BP had one gas well on the lease that produced less than 10 mcf per day. BP turned off the valve on the well on June 12, 2012 and tendered a shut-in royalty payment to the lessors on June 13. The well last produced gas on June 4.

The jury was asked four questions. The Court considered the jury’s answer to two of those questions:

Question 1: from April 27, 2009 to June 12, 2012, did the Vera Murray lease fail to produce oil and gas in paying quantities?

Answer: No, the Vera Murray lease did not fail to produce in paying quantities.

Question 3: Was the Vera Murray #11 well incapable of producing in paying quantities when it was shut-in on June 13, 2012?

Answer: Yes, the Vera Murray #11 well was incapable of producing in paying quantities when it was shut-in on June 13, 2012.

Based on the jury’s answer to Question 3, the trial court held that the lease had terminated. The court of appeals affirmed. 466 S.W.3d 335 (Tex.App.-Amarillo 2015).

The Supreme Court reversed and rendered. It held that Question 3 asked the wrong question. The correct question should have been: “Was the Vera Murray #11 well incapable of producing in paying quantities over a reasonable period of time as of June 4, 2012,” the last day that gas was sold or used.

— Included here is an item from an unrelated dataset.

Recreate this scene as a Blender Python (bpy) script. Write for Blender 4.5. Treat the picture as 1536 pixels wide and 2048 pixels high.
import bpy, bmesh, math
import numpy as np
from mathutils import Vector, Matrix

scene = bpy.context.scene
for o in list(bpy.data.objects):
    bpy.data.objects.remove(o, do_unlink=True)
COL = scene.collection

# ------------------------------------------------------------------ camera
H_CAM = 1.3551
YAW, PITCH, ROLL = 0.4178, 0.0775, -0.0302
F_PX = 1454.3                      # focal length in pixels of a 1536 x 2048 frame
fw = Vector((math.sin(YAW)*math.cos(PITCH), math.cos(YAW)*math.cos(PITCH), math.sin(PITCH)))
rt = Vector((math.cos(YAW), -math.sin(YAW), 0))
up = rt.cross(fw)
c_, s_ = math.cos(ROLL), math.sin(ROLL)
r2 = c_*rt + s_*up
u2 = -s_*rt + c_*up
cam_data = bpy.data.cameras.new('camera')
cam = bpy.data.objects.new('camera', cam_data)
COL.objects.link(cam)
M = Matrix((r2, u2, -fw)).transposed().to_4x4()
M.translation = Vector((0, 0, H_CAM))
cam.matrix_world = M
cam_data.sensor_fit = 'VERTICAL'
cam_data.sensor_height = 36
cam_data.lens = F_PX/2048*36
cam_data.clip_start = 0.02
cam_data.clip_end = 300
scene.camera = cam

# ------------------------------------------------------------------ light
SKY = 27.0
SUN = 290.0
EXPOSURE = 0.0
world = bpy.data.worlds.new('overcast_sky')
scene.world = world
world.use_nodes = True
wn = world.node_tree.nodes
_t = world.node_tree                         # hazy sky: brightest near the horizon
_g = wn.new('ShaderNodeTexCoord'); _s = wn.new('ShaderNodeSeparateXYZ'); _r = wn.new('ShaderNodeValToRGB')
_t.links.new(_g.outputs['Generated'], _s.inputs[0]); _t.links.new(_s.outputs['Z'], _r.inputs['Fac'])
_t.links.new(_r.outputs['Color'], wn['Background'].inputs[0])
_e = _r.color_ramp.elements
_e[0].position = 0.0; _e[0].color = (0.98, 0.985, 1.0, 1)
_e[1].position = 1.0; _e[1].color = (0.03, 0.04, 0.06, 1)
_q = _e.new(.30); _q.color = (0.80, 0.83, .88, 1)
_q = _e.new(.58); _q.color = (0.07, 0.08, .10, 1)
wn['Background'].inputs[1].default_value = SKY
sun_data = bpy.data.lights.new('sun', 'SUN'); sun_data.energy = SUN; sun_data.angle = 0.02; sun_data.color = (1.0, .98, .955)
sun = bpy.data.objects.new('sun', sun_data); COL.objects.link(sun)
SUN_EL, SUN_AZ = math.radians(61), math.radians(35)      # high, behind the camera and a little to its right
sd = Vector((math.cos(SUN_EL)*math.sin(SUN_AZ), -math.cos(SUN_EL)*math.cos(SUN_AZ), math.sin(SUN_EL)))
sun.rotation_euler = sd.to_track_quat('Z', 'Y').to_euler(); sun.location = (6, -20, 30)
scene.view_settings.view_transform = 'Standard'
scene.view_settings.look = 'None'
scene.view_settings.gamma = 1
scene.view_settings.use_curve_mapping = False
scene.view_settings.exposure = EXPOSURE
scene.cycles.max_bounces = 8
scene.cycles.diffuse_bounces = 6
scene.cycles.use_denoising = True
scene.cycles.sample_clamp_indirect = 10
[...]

When the Court’s opinion was issued, I wrote:

It seems to me that this case and several of the Court’s statements suffer from failing to distinguish between two circumstances: in the first, a well ceases to produce and cannot return to production without additional work on the well. In the second, a well’s production is not in paying quantities. In both cases, courts have held that the lessee may not rely on a shut-in royalty clause to extend the term of the lease. In the first instance, courts have held that a shut-in royalty payment cannot extend the term of the lease if the well was not capable of producing gas at the time it was shut-in without additional work on the well. In the second instance, courts have held that a shut-in clause cannot save a lease if it has already terminated because the well shut in had already ceased to produce in paying quantities — it might still be capable of producing some gas, but the lease has terminated before the well was shut in because of lack of production in paying quantities. The Court does not distinguish between these two circumstances. For example, the Court says that the tender of the shut-in payment would keep the lease in force “so long as the well was capable of production in paying quantities over a reasonable period of time on the date that gas was last sold or used.”  Or again: “to negate BP’s invocation of its shut-in royalty rights Red Deer bore the burden of proving that the #11 well was incapable of production in paying quantities over a reasonable period of time as of June 4, 2012.”

I believe the Court’s opinion will make it difficult for mineral owners to know how to submit jury questions in future shut-in royalty cases, and for juries to know how to decide such cases.  From a drafting perspective, those of us who represent royalty owners need to re-evaluate the shut-in royalty clause in our lease forms in light of the Court’s opinion.